Приехал я в полк, дали мне группу, и начал я ее учить. На основе полка стали формировать полки на У-2, а меня не берут. Я написал 5 рапортов — не берут. Мой командир эскадрильи майор Полищук был назначен командиром полка. Он мне сообщил, что один летчик ушел и освободилось место. Говорит: «Пиши рапорт и давай к нам в полк». Они к тому времени уже закончили программу ночных полетов. Только по 6-му рапорту меня зачислили в боевой полк. За три дня прошел ночную подготовку, хотя до этого ночью никогда не летал, и вместе с полком убыл на фронт в феврале 1942 года.
— Лично вы как воспринимали то, что вам придется воевать на У-2?
— Желание было попасть на фронт. Мы знали, что все-таки пересядем на современные самолеты.
Летели под Москву. По пути под Каменск-Белинским у меня в воздухе загорелся двигатель.
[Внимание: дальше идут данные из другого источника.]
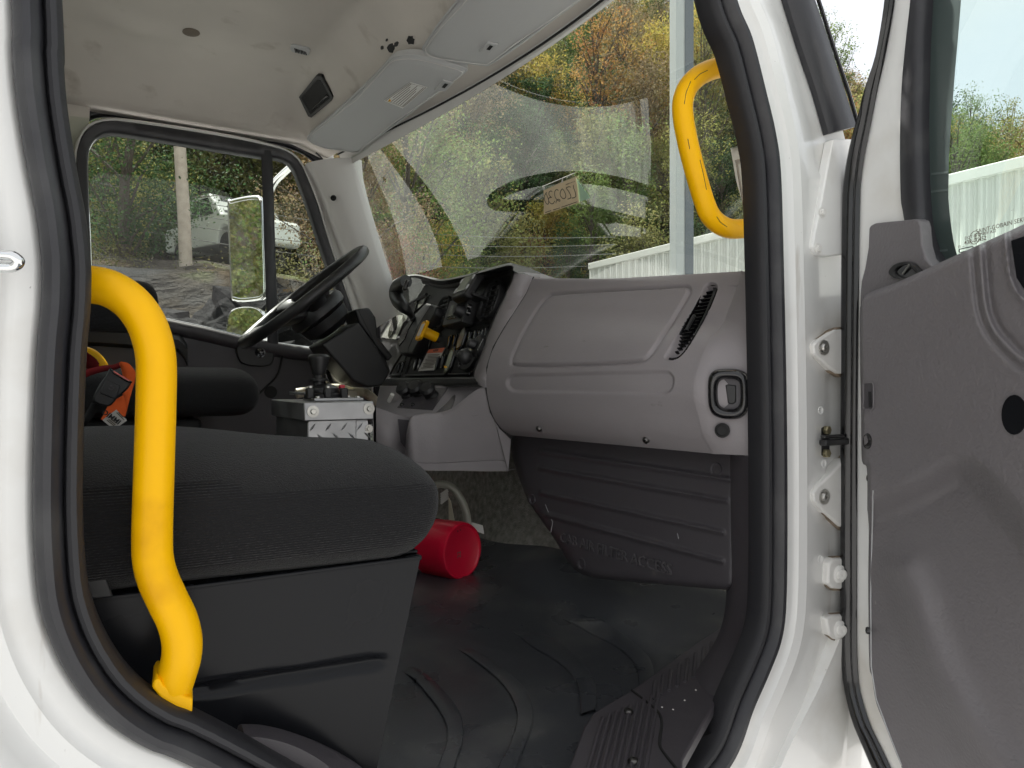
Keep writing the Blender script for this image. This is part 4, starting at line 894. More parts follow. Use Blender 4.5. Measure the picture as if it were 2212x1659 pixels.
# end cap between the rounded corner and the doorway
ce = resample([at(px, py, Y=.046) for px, py in ((1621, 588), (1621, 640), (1621, 720), (1621, 800), (1621, 880), (1621, 940), (1621, 984))], NV)
rows = [[Rs[j], lerp(Rs[j], ce[j], .06) + Vector((-.003, -.004, 0)), lerp(Rs[j], ce[j], .3) + Vector((-.001, -.001, 0)), lerp(Rs[j], ce[j], .7), ce[j], ce[j] + Vector((.05, .0, 0))] for j in range(NV)]
rows = [[p + Vector((.08, .02, .0)) for p in rows[0]]] + rows + [[p + Vector((.08, .03, .01)) for p in rows[-1]]]
ec = tag(loft('end_cap', rows, 'trim_grey', dash, angle=50), 'grey dashboard end facing the doorway')
# side vent with slats
vp0, vn = dash_pt(1493, 694); VPl = Plane(vp0, vn)
vo = [VPl(p.x, p.y, .004) for p in vent]; cv = sum(vo, Vector()) / len(vo)
vi = [VPl(cv_[0], cv_[1], .003) for cv_ in [(lerp(p.x, 1493, .13), lerp(p.y, 694, .04)) for p in vent]]
vr = ringplate('air_vent', vo, vi, vn * -.03, 'black_gloss', dash, bevel=.002)
prism('vent_throat', [p - vn * .022 for p in vi], -vn * .003, 'black_matte', vr, bevel=0)
ax0, ax1 = (1541, 622), (1446, 771)
for k in range(17):
    t = (k + .8) / 18; cx_, cy_ = lerp(ax0[0], ax1[0], t), lerp(ax0[1], ax1[1], t); w_ = 15.5 * min(1, math.sqrt(max(0, 1 - (abs(t - .5) * 2) ** 6)) + .05)
    a, b = VPl(cx_ - w_ - 1, cy_ + 2.5, .001), VPl(cx_ + w_, cy_ - 2.5, .001)
    u = (b - a).normalized(); up_ = vn.cross(u).normalized()
    mesh('slat', [a + up_ * .0012, b + up_ * .0012, b - vn * .012 - up_ * .003, a - vn * .012 - up_ * .003, a - up_ * .0004, b - up_ * .0004], [(0, 1, 5, 4), (0, 3, 2, 1), (4, 5, 2, 3)], 'black_gloss', vr, smooth=False)
tube('vent_wheel', [VPl(1500, 682, .001), VPl(1491, 698, .004), VPl(1484, 712, .001)], .0035, 'black_plastic', vr, n=8)
# black ring pull on the end cap
EP = fit(surf(ec), ((1560, 800), (1560, 900), (1605, 850)))
ro = cr([(p[0], p[1], 0) for p in ((1529, 850), (1531, 815), (1545, 799), (1575, 796), (1600, 799), (1615, 812), (1619, 850), (1616, 885), (1600, 903), (1575, 906), (1548, 901), (1533, 885))], 4, True)
ri = [(lerp(p.x, 1577, .46), lerp(p.y, 851, .42)) for p in ro]
RO = [EP(p.x, p.y, .004) for p in ro]; RI = [EP(*p, .004) for p in ri]
rows = []
for k_ in range(13):
    a = math.pi * k_ / 12; rows.append([lerp(o, i, (1 - math.cos(a)) / 2) + EP.n * (.018 * math.sin(a) ** .8 - .004) for o, i in zip(RO, RI)])
rows.append([p - EP.n * .02 for p in RI])
rp = tag(loft('ring_pull', rows, 'black_gloss', dash, cv=True, angle=80), 'glossy black rounded ring pull on the dashboard end')
prism('pull_well', [p + EP.n * -.002 for p in RI], -EP.n * .002, 'trim_dark', rp, bevel=0)
prism('pull_latch', [EP(px, py, .004) for px, py in ((1566, 832), (1572, 830), (1590, 832), (1590, 868), (1582, 874), (1572, 872))], -EP.n * .006, 'black_plastic', rp, bevel=.002)
lathe('hole_plug', EP(1560, 930, .002), EP.n, [(.0125, -.002), (.0125, .0012), (.0095, .002), (.009, -.001), (0, -.001)], 'black_matte', dash, n=20)
for q in ((1165, 926), (1396, 950)):
    p, n = dash_pt(*q); screw(p + n * .001, n, .0072, 'dark_steel', dash)
# raised lip at the top edge where the fascia meets the centre hood
# top of the dashboard, sloping down to the windscreen, with the curved demister slot
crest = [(.10, .985, .186), (.4, .965, .215), (.68, .945, .245), (.78, 1.0, .255), (1.1, 1.02, .25), (1.4, 1.05, .26), (1.65, 1.06, .25), (1.84, 1.04, .20)]
def crest_at(y): return float(np.interp(y, [c[0] for c in crest], [c[1] for c in crest])), float(np.interp(y, [c[0] for c in crest], [c[2] for c in crest]))
rows = []
for y in np.linspace(.07, 1.85, 60):
    x, z = crest_at(y); xb = botx(y) - .02; zb_ = .150
    rows.append([V(lerp(x, xb, t), y, lerp(z - .012, zb_, t ** .8) ) for t in np.linspace(0, 1, 9)])
dt_ = tag(loft('dash_top', rows, 'trim_grey', dash, angle=60), 'grey top of the dashboard under the windscreen')
tube('demister_slot', [V(botx(y) - .075, y, .172) for y in np.linspace(.2, 1.75, 40)], .009, 'black_matte', dt_, n=6)
# ------------------------------------------------------------------ dark filter cover below
fc = root('filter_cover', 'dark plastic cover below the dashboard lettered CAB AIR FILTER ACCESS', 'panel cover', V(.92, .4, -.4))
A0, A1 = V(.905, .75, -.2), V(.965, .08, -.2)
FN = (A1 - A0).cross(UP).normalized()
if FN.dot(EYE - A0) < 0: FN = -FN
FC = Plane(A0, (FN + UP * .10).normalized())
ol = [(1100, 905), (1104, 950), (1106, 984), (1120, 1030), (1141, 1084), (1191, 1154), (1224, 1208), (1240, 1230), (1255, 1240), (1282, 1249), (1350, 1256), (1450, 1264), (1550, 1273), (1572, 1274), (1584, 1268), (1589, 1255), (1591, 1100), (1592, 997), (1590, 905)]
NU, NV = 170, 120; pts = []; mask = []
xs = np.linspace(1085, 1600, NU); yv = np.linspace(900, 1285, NV)
flat = np.array([(x, y) for y in yv for x in xs])
d, ins = pdist(flat, ol); sd = np.where(ins, d, -d)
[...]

Пришлось садиться на горящем самолете на лес. Метров с десяти прыгал в снег. В самолете остались шлемофон, одна перчатка и один унт. Там же сгорел и бортпаек. У меня была пачка папирос «Беломор», которые мне девушка подарила — вот и все наше питание. Мороз под сорок, а я без головного убора. Хорошо, что на ноге остался меховой носок — унтенок, ну а руки попеременно грел в перчатке. Взяли парашюты и пошли — парашют нельзя бросить, это оружие. Сутки прошли, смотрим, впереди — остов нашего самолета. Вот так — вернулись к «разбитому корыту». Уже устали, расстроились. Тогда вспомнили, чему нас учили — стали делать засечки на деревьях, смотреть, на какой сторне мох растет. Сил уже не было, поэтому и катились, и ползли, через двое суток силы совсем иссякли. Ведь мы даже ночью не давали друг другу спать, потому что уснешь — замерзнешь. Думали — все. А потом услышали далекий гудок паровоза, собрались с силами, хотя уже говорить не могли, и пошли. Смотрим, домик стоит. Я подполз к крыльцу — идти не мог, только полз, — а постучать не было сил. И тут я потерял сознание. Штурман был постарше меня на два года, физически посильнее. Он постучал, нас пустили. Это было в районе станции Чаадаевка, разъезд Никоново. Я очнулся через 14 часов на столе. Первая мысль: «Надо доложить, что мы живы». Штурман уже доложил. Нас ждут в Пензе. Летчикам, потерпевшим аварию, давалось право остановить любой поезд и уже следовать к месту назначения. Нам остановили санитарный поезд, там мне нашли шапку с одним ухом, один валенок, дали меховую рукавицу, и с парашютами на плечах мы сели на поезд и прибыли в Пензу. Даже не обморозились. Благополучно все обошлось.